Saturday, July 27, 2013

What You may not be Getting in the George Zimmerman Case


I read that there is political pressure to get Florida to change the "Stand Your Ground" laws, and at the same time federal prosecutors are trying to figure out whether they can charge Zimmerman with other things and get a conviction.  

    Of course, the real winner in this is the news media, which has been the greatest beneficiary of Travon Martin's death. They have sought collectively to fan the flames as much as possible in order to milk the tragedy for as much profit as possible.  I don't know whether that is good or bad, but it just is what it is.  

   At the center of the controversy, in my opinion, is that the white community and the black community look at the event from different perspectives.  The white community is fascinated by the particulars in the case, and the correct reading of the laws. And in fact America is a country which abhors wrongful convictions, and yes we do let murderers go free based on technicalities, and most Americans (including the Village Elliot) are pretty much ok with that.

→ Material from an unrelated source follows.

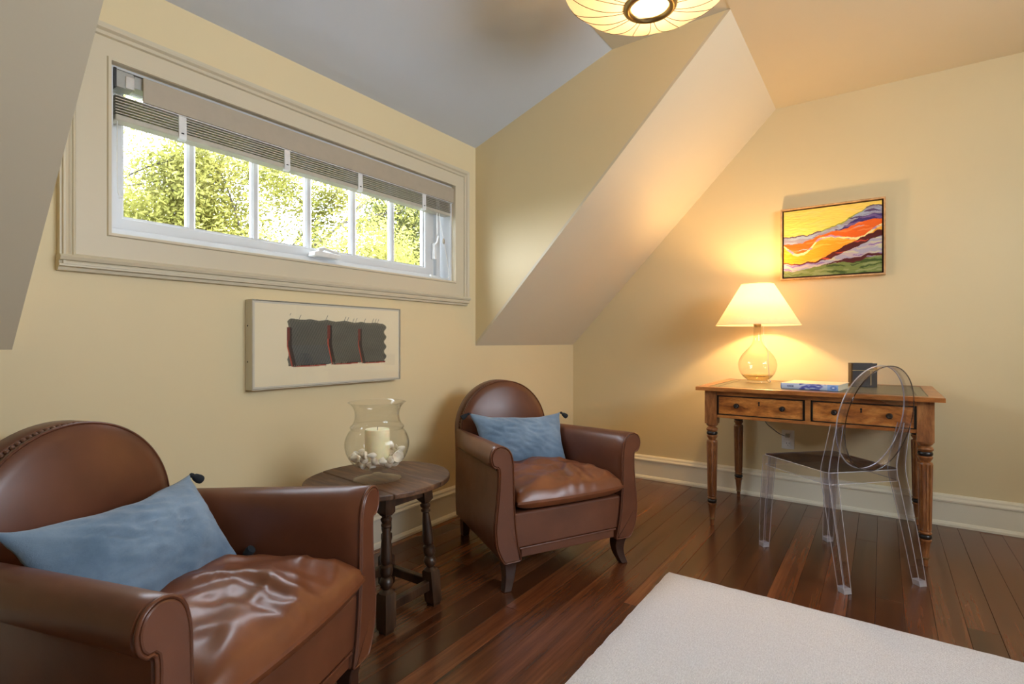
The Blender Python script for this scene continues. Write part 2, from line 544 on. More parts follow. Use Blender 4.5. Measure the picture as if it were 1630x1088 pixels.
# moulding swept around the casing (profile: offset from inner edge outward, projection)
prof = [(0, .018), (.004, .026), (.010, .028), (.012, .022), (.018, .024), (.026, .033), (.034, .036), (.040, .036), (.042, .028), (.048, .028), (.048, 0)]
def sweep_rect(m, x0, x1, z0, z1, prof, k=1.0):
    rings = []
    for d, p in prof:
        d *= k
        rings.append([(x0 - d, YW - p, z0 - d), (x1 + d, YW - p, z0 - d), (x1 + d, YW - p, z1 + d), (x0 - d, YW - p, z1 + d)])
    m.loft(rings, False)
m = MB(); sweep_rect(m, CX0 + .04, CX1 - .034, CZ0 + .046, CZ1 - .036, prof, .85)
m.build('outer_moulding', 'casing', tr)
m = MB(); sweep_rect(m, WX0 - .001, WX1 + .001, WZ0 - .001, WZ1 + .001, [(0, .0), (0, .024), (.008, .024), (.011, .018)])
m.build('inner_bead', 'casing', tr)
# stepped sill moulding along the bottom
m = MB().prism([(YW, 1.262), (YW - .040, 1.262), (YW - .046, 1.255), (YW - .042, 1.246), (YW - .030, 1.243), (YW - .028, 1.236), (YW - .034, 1.234), (YW - .034, 1.228), (YW - .022, 1.225), (YW - .020, 1.216), (YW, 1.214)], 'x', CX0 - .003, CX1 + .003)
m.build('sill_moulding', 'casing', tr)

win = struct(empty('window_1'), 'long horizontal dormer window of six panes')
m = MB()
ringbox(m, WX0, WX1, WZ0, WZ1, WX0 + .012, WX1 - .012, WZ0 + .008, WZ1 - .008, YW + .005, YW + .15)
m.build('jamb_liner', 'sash', win)
m = MB().box(2.20, 2.232, YW + .055, YW + .15, WZ0 + .008, WZ1 - .008).box(WX0 + .012, 2.232, YW + .05, YW + .15, WZ0 + .008, WZ0 + .03)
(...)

    But what may be being missed is that the black community tends to view this not as a single case, but an example of a systematic failure of the justice system to provide equal justice under the law. 
    
    Since the time of the Civil War, we have had a justice system in which it was possible to tolerate lynchings and ordinary murders.  in other words, when a white person killed a black person, there were often ways to allow the white person to go free, whereas when a black person killed a white person, punishment was much more certain.  Lynchings were never legal in the south, but they were pretty much permitted despite their lack of legal standing.  I think that may blacks view the Zimmerman verdict as further evidence that it is still pretty much okay for a white person to kill a black person.  

    The white persons figure that they need to fix the particulars of the Zimmerman case, and generally have been very vocal about it, and so they can't figure out why African-Americans are still mad.   Well, the reason is that the whites still have not figured out that the entire system is corrupt.  It's not just one case or one bad law that needs to be fixed. 

   I haven't read that much about the trial, but as far as I can tell every single African American in the trial testified against Zimmerman, while every single white person testified FOR him.  That is the real travesty of justice.  

    Now the bitter irony is that the Zimmerman camp is complaining about vigilantes, while elsewhere there rumblings that Zimmerman should be taken care of outside the law (like what do you guys want to do?  Lynch him?).  

    I think the first step towards genuine healing can come only when both sides can realize and articulate that the system is unfair, and that equal justice has been denied for over 100 years. It's not just one case, not just one law.